The infimum of $(x_n)$ here is obviously 0, however, I do not know how to find the supremum and the limit of $(x_n)$.
On
If $L$ denotes the limit value, we should have $L = \frac23(L+1)$ or $L=2$. Then writing $y_n = 2- x_n$, we want to show that $y_n \to 0$ and our recursion becomes $y_{n+1} = \frac23 y_n$, with starting value $y_0 = 2$.
On
If you can show that $$x_{n-1}\le x_n \qquad\Rightarrow\qquad \frac23(x_{n-1}+1)\le \frac23(x_n+1),$$ you should be able to see that this sequence is monotone.
If you can show that $$x_n\le 2 \qquad\Rightarrow\qquad \frac23(x_n+1)\le2,$$ you should be able to show that $x_n\le 2$. The inequality $x_n\ge0$ is easy, so this sequence is bounded.
Every bounded monotone sequence is convergent.
From the other answers you already know how to find the limit.
On
Make a guess of the limit and then use the monotone convergence theorem. You have to show that the sequence is bounded and monotonic (i.e. increasing) and then conclude by MCT that it converges.
To guess the limit solve $L=\frac{2}{3}(L+1)$.
Edit: The guess of the limit is used in the MCT part. Show that $x_n \leq 2 \forall n \in \mathbb{N}$
On
If a recurrence relation has a limit, then it is a fixed point of the recurrence. So the only possible limit of
$$ x_{n+1}=\frac23(x_n+1)$$
... is $x$ such that
$$x =\frac23(x+1)$$
i.e. $$x = 2$$
... independent of the initial value $x_0$.
If we now define
$$ y_n = x_n - 2 \text{ for }n=1,2,\dots$$
then
$$ y_{n+1} + 2 = \frac23(y_n+3)$$
so
$$ y_{n+1} = \frac23y_n$$
... which clearly converges to $0$ for any $y_0$.
On
$3x_{n+1}-3x_n=2x_n+2-2x_{n-1}-2\implies 3x_{n+1}-5x_n+2x_{n-1}=0$
Therefore the characteristic equation is,
$$3t^2-5t+2=0$$
$\therefore t=\dfrac{2}{3}, 1$
$${x_n=a+b\left(\dfrac{2}{3}\right)^n}\tag{1}$$
To find $a$ and $b$ we note that,
$x_0=0=a+b\tag{2}$ $x_1=\dfrac{2}{3}=a+b\left(\dfrac{2}{3}\right)\tag{3}$
Solving we get $a=2,b=-2$.
Thus $${x_n=2\left(1-\left(\dfrac{2}{3}\right)^n\right)}$$
Therefore,
$$\color{blue}{\boxed{\displaystyle\lim_{n\to\infty}x_n=2}}$$
I have intentionally skipped the proof of existence of $\displaystyle\lim_{n\to\infty}x_n$. Why can we assume that the limit indeed exists?

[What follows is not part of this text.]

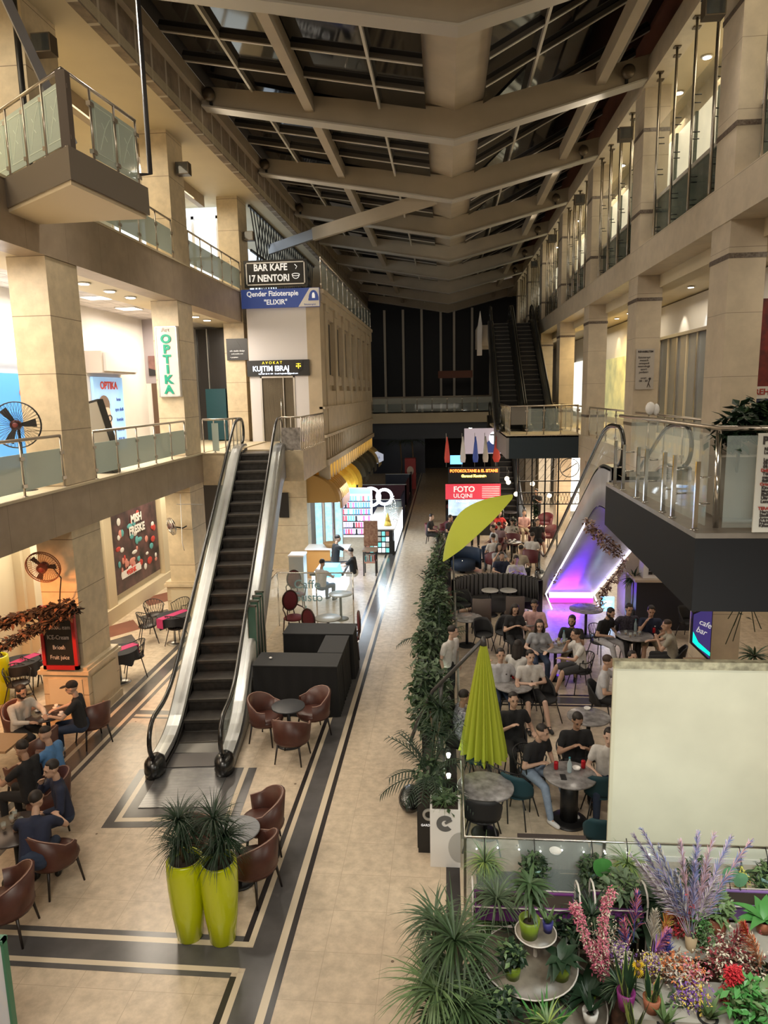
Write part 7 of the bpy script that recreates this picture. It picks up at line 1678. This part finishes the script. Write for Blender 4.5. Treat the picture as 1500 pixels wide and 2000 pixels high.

To guess the limit in this sort of question, note that, if the limit is $L$, then both $x_n$ and $x_{n+1}$ tend to $L$. So replace them both by $L$ in the recurrence relation and solve for $L$. Then you just have to show that the sequence converges to this limit.